Housing affordability fell between 2006 and 2010: COAG

Cassidy KnowltonDecember 8, 2020

Another day, another report on our growing housing supply crisis.

Today the COAG Reform Council, headed by Paul McClintock, released its third annual report on performance against COAG's 2009 National Affordable Housing Agreement, covering 2010-11.

The report's conclusions are disheartening. It finds that rental affordability got worse between 2007 and 2010: more than 40% of low-income households are now in "rental stress" (defined as rent higher than 30% of gross household income), up from 37% in 2007. Some 60% of people in the lowest 10% of incomes face rental stress, up from just under 50%. And the problem is worst in NSW, which has been identified in other reports by the National Housing Supply Council and from the census as the worst state for housing supply.

The Reform Council's report also concluded that housing had become less affordable through the period, though primarily as a consequence of interest rate rises. The problem was particularly acute in capital cities, and Queensland was the worst state for affordable housing for low-income earners. But the overall level of mortgage stress for low income households remained the same over the period.

The report also concluded that the gap between the level of housing supply and demand had more than doubled to nearly 187,000 since 2008. The numbers are a little more conservative than the most recent National Housing Supply Council update, which revised its estimates of the dwelling gap to 200,000 in 2010. Both reports agree, however, the NSW was the worst state, with a dwelling gap of about 73,000-74,000, but Queensland was getting worse.

The COAG report is separate from the process initiated in April 2010 -- Kevin Rudd's last COAG meeting -- where COAG agreed "a housing supply and affordability reform agenda" with a tight timeframe for a comprehensive series of reports and reviews examining housing supply and government policies that acted as impediments to the delivery of more housing stock. All of the activity associated with the agenda was scheduled to be completed by the end of 2010, except for one project that was given until mid-2011.

Since then the agenda has disappeared without trace, as if it was all a figment of Rudd's imagination. According to the National Housing Supply Council, from the time COAG announced the agenda to the end of 2011, the dwelling gap blew out by another 28,000 to 228,000.

The COAG report noted that it was having difficulty reporting on the relevant partnerships between state and Commonwealth governments that contribute to the housing agreement, because it "cannot link the activity reported to the outcomes and objectives in the National Agreement.

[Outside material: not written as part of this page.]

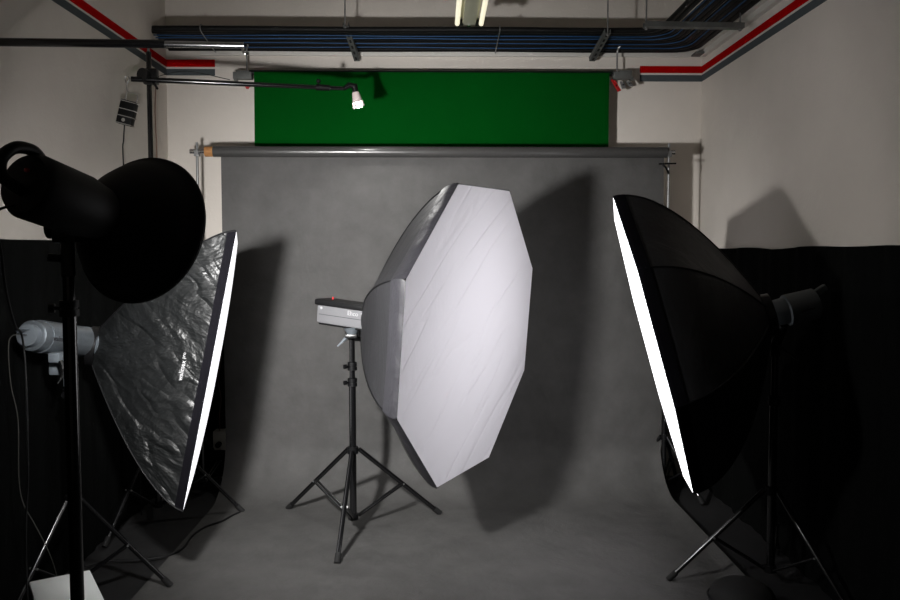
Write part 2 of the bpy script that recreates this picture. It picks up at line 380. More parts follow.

Reports on national partnerships generally provide information on activity without evidence of the effect the activity has on outcomes ... We cannot clearly mark progress against commitments or analyse them comparatively."

That is, the states are good at saying what they're doing but not so good at saying whether they're meeting outcomes or making progress in a way that enables the council to compare across states.

We're thus left with only a limited number of indicators, and chiefly that ever-growing dwelling gap, to illustrate government failure.

As the history of the COAG housing agenda shows, this was briefly a priority for federal Labor, but the Gillard government appears to have lost interest in it. Low-income earners across Australia will continue to suffer the consequences.